One of the most important things a marketing leader can do is create clarity.
Clarity on:
What matters most right now (the big bets)
What success looks like
How each person’s work connects to business outcomes
What not to prioritize
In several of my leadership roles, I’ve inherited teams that were working incredibly hard — but not always in the same direction. My first priority was never “do more.” It was “align better.”
That meant building clear quarterly plans, defining success metrics, and translating priorities into actionable marketing roadmaps.
When people understand why they’re doing something and how it fits into the bigger picture, performance improves — and so does morale.
2. Strengthening Systems So Teams Can Scale
Strong leadership isn’t just about vision — it’s about infrastructure.
I’ve seen too many teams struggle because their systems are broken.
Disconnected tools.
Manual processes.
Unclear workflows.
Duplicated effort.
Misalignment of roles
A core priority for me has been modernizing marketing operations — auditing MarTech stacks, streamlining workflows, developing automations, utilizing templates and creating integrated reporting systems.
Because when systems work, teams move faster.
Focus on:
Scalable tech stacks
Clean data flows
Clear processes
Cross-functional alignment
3. Reducing Overwhelm through Focus
Marketing can be a high-pressure function. Expectations are high and priorities can shift quickly.
One of the most impactful shifts I’ve made as a leader is moving teams from “busy” to “focused.”
That meant:
Prioritizing initiatives
Saying no if needed
Understanding team capacity
Sequencing work realistically
Removing low-impact projects
In high-growth environments, especially during acquisitions or restructures, this becomes even more important. People need stability when everything else is changing.
Great leaders don’t just assign work. They design sustainable workloads.
4. Coaching Teams, Not Just Managing Them
Some of the most rewarding moments in my career have been watching team members step into new roles, lead major initiatives, or get promoted.
Throughout my career, I’ve prioritized building high-performing teams by investing in people:
Clear development plans
Regular feedback
Skills coaching
Leadership mentoring
Stretch opportunities
When teams feel trusted, supported, and challenged, they succeed.

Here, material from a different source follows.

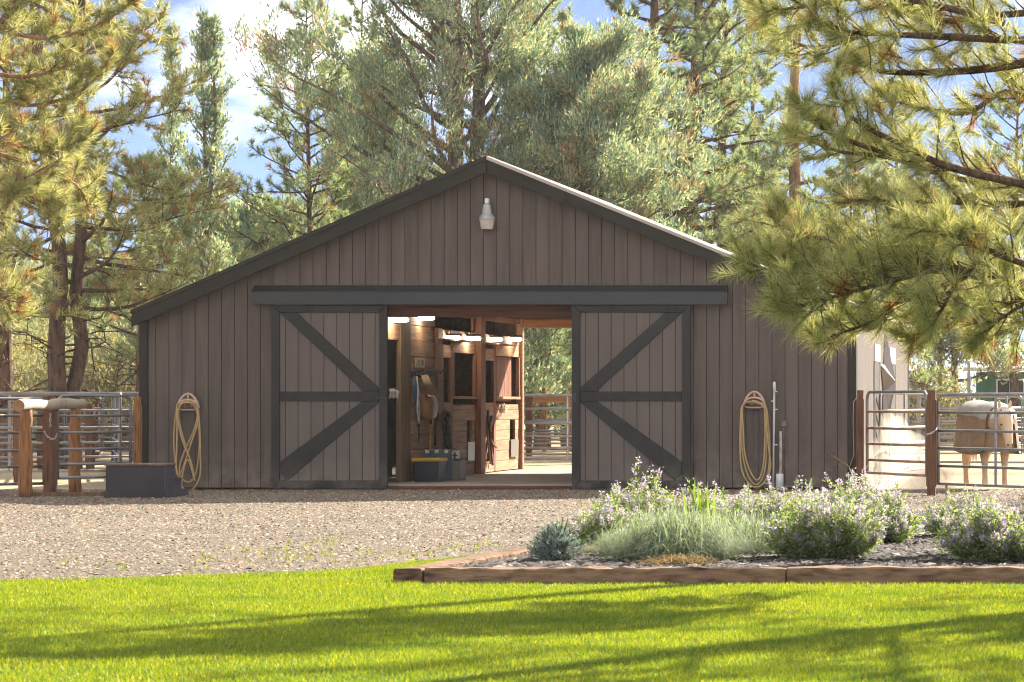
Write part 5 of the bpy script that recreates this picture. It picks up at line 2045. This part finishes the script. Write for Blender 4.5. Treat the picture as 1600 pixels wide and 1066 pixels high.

When I reflect on the environments where teams thrived — delivered strong ROI, hit growth targets, and stayed engaged — it was utilizing this mindset as a leader that really drove success.
Marketing is changing faster than ever. AI, automation, platform shifts — the landscape will keep evolving.
But leadership fundamentals don’t change. And when leaders get that right, everything else becomes possible.